▸ **MATERIAL PROVIDED**
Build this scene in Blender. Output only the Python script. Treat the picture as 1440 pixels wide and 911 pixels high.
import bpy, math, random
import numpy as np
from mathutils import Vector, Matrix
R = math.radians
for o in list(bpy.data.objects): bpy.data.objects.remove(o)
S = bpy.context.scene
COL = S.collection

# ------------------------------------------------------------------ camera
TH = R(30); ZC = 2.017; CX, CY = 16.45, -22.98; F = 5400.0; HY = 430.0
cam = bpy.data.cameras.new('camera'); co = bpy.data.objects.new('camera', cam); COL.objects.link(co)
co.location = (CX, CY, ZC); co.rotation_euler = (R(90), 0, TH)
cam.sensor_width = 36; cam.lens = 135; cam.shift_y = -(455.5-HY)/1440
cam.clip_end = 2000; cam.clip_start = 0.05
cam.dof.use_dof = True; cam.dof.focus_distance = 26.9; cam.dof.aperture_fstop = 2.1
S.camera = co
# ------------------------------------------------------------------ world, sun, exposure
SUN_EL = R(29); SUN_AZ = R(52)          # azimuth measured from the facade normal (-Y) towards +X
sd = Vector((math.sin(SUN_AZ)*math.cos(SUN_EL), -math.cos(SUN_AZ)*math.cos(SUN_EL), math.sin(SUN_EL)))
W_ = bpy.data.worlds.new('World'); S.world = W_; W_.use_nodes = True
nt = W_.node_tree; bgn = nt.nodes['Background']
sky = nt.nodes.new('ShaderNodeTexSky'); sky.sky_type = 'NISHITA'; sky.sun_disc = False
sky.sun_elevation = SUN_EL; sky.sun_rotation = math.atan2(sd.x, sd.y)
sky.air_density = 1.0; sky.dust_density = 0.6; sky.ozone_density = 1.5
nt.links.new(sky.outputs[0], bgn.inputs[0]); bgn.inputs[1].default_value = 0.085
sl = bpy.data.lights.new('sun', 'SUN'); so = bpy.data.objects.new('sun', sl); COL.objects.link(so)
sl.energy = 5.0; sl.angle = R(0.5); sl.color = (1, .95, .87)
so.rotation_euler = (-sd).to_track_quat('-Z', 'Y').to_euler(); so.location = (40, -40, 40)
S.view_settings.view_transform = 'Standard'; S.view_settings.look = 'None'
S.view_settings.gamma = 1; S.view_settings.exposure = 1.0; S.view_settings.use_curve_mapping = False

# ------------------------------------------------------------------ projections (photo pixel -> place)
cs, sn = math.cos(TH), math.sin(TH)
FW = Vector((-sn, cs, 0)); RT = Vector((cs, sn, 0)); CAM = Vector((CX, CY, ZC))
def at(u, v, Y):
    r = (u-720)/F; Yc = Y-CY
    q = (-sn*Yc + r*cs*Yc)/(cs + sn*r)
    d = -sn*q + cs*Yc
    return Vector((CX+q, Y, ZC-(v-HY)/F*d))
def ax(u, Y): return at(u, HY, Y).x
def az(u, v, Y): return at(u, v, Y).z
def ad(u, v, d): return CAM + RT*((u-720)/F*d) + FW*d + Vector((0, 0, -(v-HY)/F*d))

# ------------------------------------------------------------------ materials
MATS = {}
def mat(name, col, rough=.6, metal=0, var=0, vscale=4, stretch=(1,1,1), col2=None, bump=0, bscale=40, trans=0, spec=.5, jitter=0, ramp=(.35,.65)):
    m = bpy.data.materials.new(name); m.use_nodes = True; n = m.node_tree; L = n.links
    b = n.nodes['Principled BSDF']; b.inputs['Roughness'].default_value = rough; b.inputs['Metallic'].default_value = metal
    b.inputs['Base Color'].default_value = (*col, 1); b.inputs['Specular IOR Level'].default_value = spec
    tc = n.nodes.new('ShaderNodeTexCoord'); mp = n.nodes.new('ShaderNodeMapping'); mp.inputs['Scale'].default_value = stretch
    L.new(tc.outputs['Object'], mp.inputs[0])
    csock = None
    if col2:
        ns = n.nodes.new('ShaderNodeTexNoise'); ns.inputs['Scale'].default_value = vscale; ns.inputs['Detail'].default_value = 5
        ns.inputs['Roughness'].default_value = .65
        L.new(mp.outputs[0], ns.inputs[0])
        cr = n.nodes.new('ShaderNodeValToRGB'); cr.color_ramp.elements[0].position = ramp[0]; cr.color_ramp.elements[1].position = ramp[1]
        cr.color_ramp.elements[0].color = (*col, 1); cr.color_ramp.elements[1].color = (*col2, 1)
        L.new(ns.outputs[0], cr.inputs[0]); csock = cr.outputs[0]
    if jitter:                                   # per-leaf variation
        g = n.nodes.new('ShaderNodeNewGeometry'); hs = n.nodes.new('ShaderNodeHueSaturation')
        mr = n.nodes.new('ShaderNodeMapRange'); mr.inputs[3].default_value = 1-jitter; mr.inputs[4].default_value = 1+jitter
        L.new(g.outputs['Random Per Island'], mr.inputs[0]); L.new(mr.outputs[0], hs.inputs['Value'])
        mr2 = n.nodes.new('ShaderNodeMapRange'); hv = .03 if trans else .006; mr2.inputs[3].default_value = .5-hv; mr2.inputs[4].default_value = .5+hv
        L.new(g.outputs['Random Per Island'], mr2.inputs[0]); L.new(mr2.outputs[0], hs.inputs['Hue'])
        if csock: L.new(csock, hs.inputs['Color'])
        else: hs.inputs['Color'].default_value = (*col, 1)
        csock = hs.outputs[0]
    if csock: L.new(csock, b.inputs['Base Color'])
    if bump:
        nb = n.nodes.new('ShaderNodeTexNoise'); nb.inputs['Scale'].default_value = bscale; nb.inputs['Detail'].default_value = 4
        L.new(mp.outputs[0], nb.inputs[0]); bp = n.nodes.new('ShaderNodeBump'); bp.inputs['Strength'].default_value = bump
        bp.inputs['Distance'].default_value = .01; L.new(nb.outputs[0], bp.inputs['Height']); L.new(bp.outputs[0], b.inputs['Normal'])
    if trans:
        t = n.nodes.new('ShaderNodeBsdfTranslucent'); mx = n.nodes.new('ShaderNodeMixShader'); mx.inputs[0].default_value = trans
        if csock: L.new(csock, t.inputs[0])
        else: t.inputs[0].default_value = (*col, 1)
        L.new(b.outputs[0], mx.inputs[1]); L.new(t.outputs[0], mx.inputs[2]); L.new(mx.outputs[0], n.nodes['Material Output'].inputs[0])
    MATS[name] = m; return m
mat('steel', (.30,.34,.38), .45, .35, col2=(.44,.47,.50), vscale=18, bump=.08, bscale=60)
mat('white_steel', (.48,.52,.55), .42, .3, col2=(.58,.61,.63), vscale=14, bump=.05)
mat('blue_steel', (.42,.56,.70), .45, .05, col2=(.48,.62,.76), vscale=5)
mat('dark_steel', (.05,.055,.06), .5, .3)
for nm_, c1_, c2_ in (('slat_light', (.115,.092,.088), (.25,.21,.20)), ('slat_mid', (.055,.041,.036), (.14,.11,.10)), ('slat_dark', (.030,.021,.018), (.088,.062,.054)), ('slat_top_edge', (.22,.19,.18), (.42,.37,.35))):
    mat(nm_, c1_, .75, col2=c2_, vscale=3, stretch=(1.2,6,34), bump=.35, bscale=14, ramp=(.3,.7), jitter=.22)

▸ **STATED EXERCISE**
Count each line of the data where the word "jitter" appears, then reply with the total only.

▸ **TASK RESPONSE**
4